WHAT YOU SHOULD DO:
Return only the lines from the top of the data down to the one that holds "from math import", both included, without any pictures.

DATA BLOCK:
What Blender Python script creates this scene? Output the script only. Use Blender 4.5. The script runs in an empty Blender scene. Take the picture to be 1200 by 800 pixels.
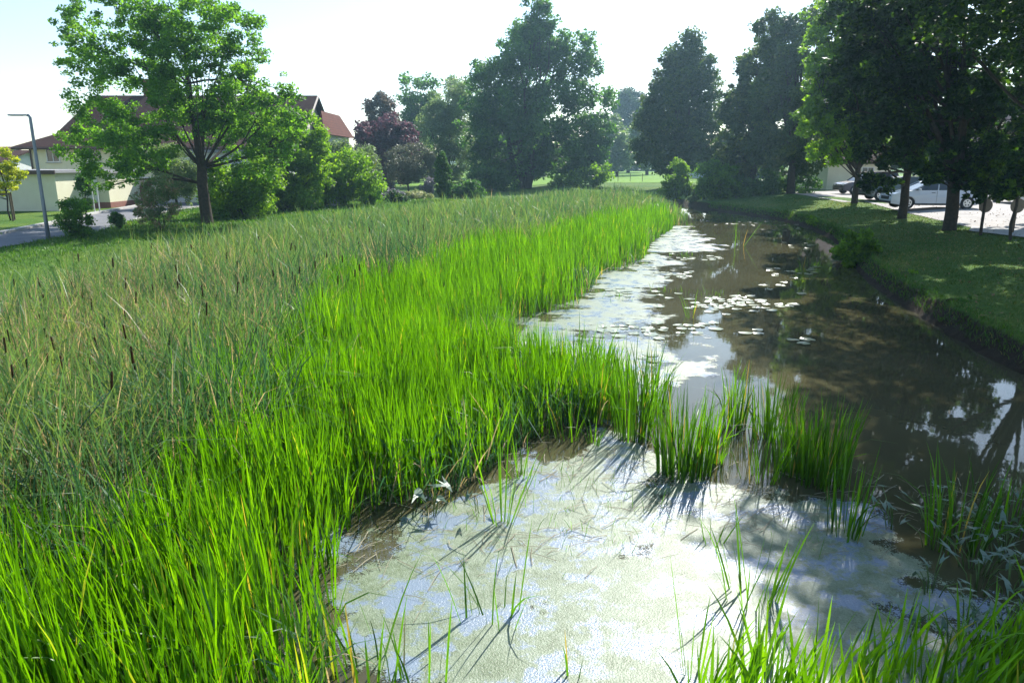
import bpy, math, random
import numpy as np
from math import radians as R, sin, cos, tan, pi

# ------------------------------------------------------------------ camera, sky, sun, exposure
C = bpy.context.scene
COL = C.collection
CAM_H, PITCH, FPX = 3.4, R(13.9), 850.0
cam_d = bpy.data.cameras.new('camera')
cam_d.sensor_width = 36.0
cam_d.lens = 36.0 * FPX / 1200.0
cam_d.clip_start = 0.1
cam_d.clip_end = 8000
cam = bpy.data.objects.new('camera', cam_d)
cam.location = (0, 0, CAM_H)
cam.rotation_euler = (R(90) - PITCH, 0, 0)
COL.objects.link(cam)
C.camera = cam

SUN_EL, SUN_AZ = R(40), R(26)          # azimuth measured clockwise from +Y (the view direction)
w = bpy.data.worlds.new('World')
C.world = w
w.use_nodes = True
nt = w.node_tree
bg = nt.nodes['Background']
sky = nt.nodes.new('ShaderNodeTexSky')
sky.sky_type = 'NISHITA'
sky.sun_disc = False
sky.sun_elevation = SUN_EL
sky.sun_rotation = SUN_AZ
sky.altitude = 300
sky.air_density = 1.0
sky.dust_density = 0.6
sky.ozone_density = 1.0
nt.links.new(sky.outputs[0], bg.inputs[0])
bg.inputs[1].default_value = 0.12

sun_d = bpy.data.lights.new('sun', 'SUN')
sun_d.energy = 5.0
sun_d.angle = R(0.5)
sun_d.color = (1.0, 0.97, 0.91)
sun = bpy.data.objects.new('sun', sun_d)
sdir = (sin(SUN_AZ) * cos(SUN_EL), cos(SUN_AZ) * cos(SUN_EL), sin(SUN_EL))
from mathutils import Vector, Matrix
sun.rotation_euler = Vector(sdir).to_track_quat('Z', 'Y').to_euler()
sun.location = (20, 30, 40)
COL.objects.link(sun)

C.view_settings.view_transform = 'Standard'
C.view_settings.look = 'None'
C.view_settings.gamma = 1
C.view_settings.exposure = 0.95
C.cycles.max_bounces = 7
C.cycles.diffuse_bounces = 3
C.cycles.glossy_bounces = 3
C.cycles.transmission_bounces = 4
C.cycles.transparent_max_bounces = 8
C.cycles.use_adaptive_sampling = True
C.cycles.adaptive_threshold = 0.02
C.cycles.use_denoising = True
C.cycles.sample_clamp_indirect = 6
C.cycles.caustics_reflective = False
C.cycles.caustics_refractive = False

# ------------------------------------------------------------------ projection helpers (photo pixels, 1200 x 800)
def ray(px, py):
    a, b = (px - 600) / FPX, (400 - py) / FPX
    return (a, cos(PITCH) + b * sin(PITCH), -sin(PITCH) + b * cos(PITCH))
def G(px, py, z=0.0):
    d = ray(px, py); t = (z - CAM_H) / d[2]
    return (d[0] * t, d[1] * t)
def P(px, py, Y):
    d = ray(px, py); t = Y / d[1]
    return Vector((d[0] * t, Y, CAM_H + d[2] * t))
def mpp(px, py, Y):                     # metres per photo pixel at distance Y
    return Y / ray(px, py)[1] / FPX

# ------------------------------------------------------------------ tagging
def tag(o, label=None, cat=None, group=None, kind=None):
    if label: o['label'] = label
    if cat: o['category'] = cat
    if group: o['group'] = group
    if kind: o['kind'] = kind
    return o
def empty(name, loc, rz=0.0):
    o = bpy.data.objects.new(name, None)
    o.empty_display_size = 0.2
    o.location = loc; o.rotation_euler = (0, 0, rz)
    COL.objects.link(o)
    return o
def link(name, me, m, parent=None, loc=None):
    o = bpy.data.objects.new(name, me)
    if m is not None and not me.materials: me.materials.append(m)
    COL.objects.link(o)
    if parent is not None: o.parent = parent
    if loc is not None: o.location = loc
    return o
def copy_tree(o, parent=None):
    c = o.copy(); COL.objects.link(c)
    if parent is not None: c.parent = parent
    for ch in [k for k in o.children]:
        copy_tree(ch, c)
    return c

# ------------------------------------------------------------------ mesh helpers
def np_mesh(name, V, Q, var=None, smooth=False):
    me = bpy.data.meshes.new(name)
    V = np.asarray(V, dtype=np.float32); Q = np.asarray(Q, dtype=np.int32)
    n, m = len(V), len(Q); k = Q.shape[1]
    me.vertices.add(n); me.vertices.foreach_set('co', V.ravel())
    me.loops.add(m * k); me.loops.foreach_set('vertex_index', Q.ravel())
    me.polygons.add(m)
    me.polygons.foreach_set('loop_start', np.arange(m, dtype=np.int32) * k)
    me.update(calc_edges=True)
    if smooth: me.polygons.foreach_set('use_smooth', np.ones(m, dtype=bool))
    if var is not None:
        a = me.attributes.new('var', 'FLOAT', 'POINT')
        a.data.foreach_set('value', np.asarray(var, dtype=np.float32))
    me.update()
    return me

class MB:
    def __init__(s): s.v = []; s.f = []
    def add(s, v, f):
        b = len(s.v); s.v += [tuple(x) for x in v]; s.f += [tuple(i + b for i in q) for q in f]
        return s
    def box(s, c, d, rz=0.0, taper=1.0):
        x, y, z = d[0] / 2, d[1] / 2, d[2] / 2; vs = []
        for k in (-1, 1):
            t = taper if k > 0 else 1.0
            for (i, j) in ((-1, -1), (1, -1), (1, 1), (-1, 1)):
                u, v2 = i * x * t, j * y * t
                vs.append((c[0] + u * cos(rz) - v2 * sin(rz), c[1] + u * sin(rz) + v2 * cos(rz), c[2] + k * z))
        return s.add(vs, [(3, 2, 1, 0), (4, 5, 6, 7), (0, 1, 5, 4), (1, 2, 6, 5), (2, 3, 7, 6), (3, 0, 4, 7)])
    def tube(s, pts, rad, n=8, cap=True):
        pts = [Vector(p) for p in pts]
        if not hasattr(rad, '__len__'): rad = [rad] * len(pts)
        vs = []; fs = []
        for i, p in enumerate(pts):
            d = (pts[min(i + 1, len(pts) - 1)] - pts[max(i - 1, 0)]).normalized()
            up = Vector((0, 0, 1)) if abs(d.z) < 0.9 else Vector((1, 0, 0))
            a = d.cross(up).normalized(); b = d.cross(a)
            for k in range(n):
                t = 2 * pi * k / n
                vs.append(p + (a * cos(t) + b * sin(t)) * rad[i])
        for i in range(len(pts) - 1):
            for k in range(n):
                k2 = (k + 1) % n
                fs.append((i * n + k, i * n + k2, (i + 1) * n + k2, (i + 1) * n + k))
        if cap:
            fs.append(tuple(range(n))); fs.append(tuple((len(pts) - 1) * n + k for k in reversed(range(n))))
        return s.add(vs, fs)
    def prism(s, poly, y0, y1):          # polygon in x,z extruded along y
        n = len(poly)
        vs = [(x, y0, z) for x, z in poly] + [(x, y1, z) for x, z in poly]
        fs = [tuple(range(n)), tuple(reversed(range(n, 2 * n)))]
        fs += [(i, i + n, (i + 1) % n + n, (i + 1) % n) for i in range(n)]
        return s.add(vs, fs)
    def mesh(s, name, smooth=False, bevel=0):
        me = bpy.data.meshes.new(name)
        me.from_pydata(s.v, [], s.f)
        import bmesh
        bm = bmesh.new(); bm.from_mesh(me)
        bmesh.ops.recalc_face_normals(bm, faces=bm.faces)
        if bevel:
            bmesh.ops.bevel(bm, geom=[e for e in bm.edges if len(e.link_faces) == 2 and e.calc_face_angle(0) > 0.4],
                            offset=bevel, segments=2, affect='EDGES', profile=0.5)
        bm.to_mesh(me); bm.free()
        if smooth: me.polygons.foreach_set('use_smooth', [True] * len(me.polygons))
        return me
    def build(s, name, m, parent=None, smooth=False, bevel=0, loc=None):
        return link(name, s.mesh(name, smooth, bevel), m, parent, loc)

# ------------------------------------------------------------------ materials
def new_mat(name):
    m = bpy.data.materials.new(name); m.use_nodes = True
    nt = m.node_tree
    return m, nt, nt.nodes['Principled BSDF'], nt.nodes['Material Output']
def ramp(nt, src, stops):
    r = nt.nodes.new('ShaderNodeValToRGB')
    e = r.color_ramp.elements
    while len(e) < len(stops): e.new(0.5)
    for i, (p, c) in enumerate(stops):
        e[i].position = p; e[i].color = (*c, 1)
    nt.links.new(src, r.inputs[0])
    return r.outputs[0]
def noise(nt, scale, detail=4, rough=0.55, vec=None):
    n = nt.nodes.new('ShaderNodeTexNoise')
    n.inputs['Scale'].default_value = scale; n.inputs['Detail'].default_value = detail
    n.inputs['Roughness'].default_value = rough
    if vec is None:
        tc = nt.nodes.new('ShaderNodeTexCoord'); vec = tc.outputs['Object']
    nt.links.new(vec, n.inputs['Vector'])
    return n.outputs['Fac']
def bump(nt, src, bsdf, strength, dist=0.02):
    b = nt.nodes.new('ShaderNodeBump')
    b.inputs['Strength'].default_value = strength; b.inputs['Distance'].default_value = dist
    nt.links.new(src, b.inputs['Height']); nt.links.new(b.outputs[0], bsdf.inputs['Normal'])
def simple(name, c1, c2=None, scale=3.0, rough=0.7, spec=0.4, metal=0.0, bmp=0.0, bscale=None):
    m, nt, b, out = new_mat(name)
    c2 = c2 or tuple(x * 0.8 for x in c1)
    nt.links.new(ramp(nt, noise(nt, scale), [(0.3, c1), (0.7, c2)]), b.inputs['Base Color'])
    b.inputs['Roughness'].default_value = rough
    b.inputs['Metallic'].default_value = metal
    b.inputs['Specular IOR Level'].default_value = spec
    if bmp: bump(nt, noise(nt, bscale or scale * 4), b, bmp)
    return m
def leaf_mat(name, stops, trans=0.5, tgain=1.6, rough=0.45, spec=0.35, ttint=(1.15, 1.1, 0.45)):
    m, nt, b, out = new_mat(name)
    at = nt.nodes.new('ShaderNodeAttribute'); at.attribute_name = 'var'
    col = ramp(nt, at.outputs['Fac'], stops)
    nt.links.new(col, b.inputs['Base Color'])
    b.inputs['Roughness'].default_value = rough
    b.inputs['Specular IOR Level'].default_value = spec
    tr = nt.nodes.new('ShaderNodeBsdfTranslucent')
    mul = nt.nodes.new('ShaderNodeMix'); mul.data_type = 'RGBA'; mul.blend_type = 'MULTIPLY'
    mul.inputs[0].default_value = 1.0; mul.clamp_result = True
    nt.links.new(col, mul.inputs[6]); mul.inputs[7].default_value = (ttint[0] * tgain, ttint[1] * tgain, ttint[2] * tgain, 1)
    nt.links.new(mul.outputs[2], tr.inputs[0])
    mx = nt.nodes.new('ShaderNodeMixShader'); mx.inputs[0].default_value = trans
    nt.links.new(b.outputs[0], mx.inputs[1]); nt.links.new(tr.outputs[0], mx.inputs[2])
    nt.links.new(mx.outputs[0], out.inputs['Surface'])
    return m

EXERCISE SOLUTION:
What Blender Python script creates this scene? Output the script only. Use Blender 4.5. The script runs in an empty Blender scene. Take the picture to be 1200 by 800 pixels.
import bpy, math, random
import numpy as np
from math import radians as R, sin, cos, tan, pi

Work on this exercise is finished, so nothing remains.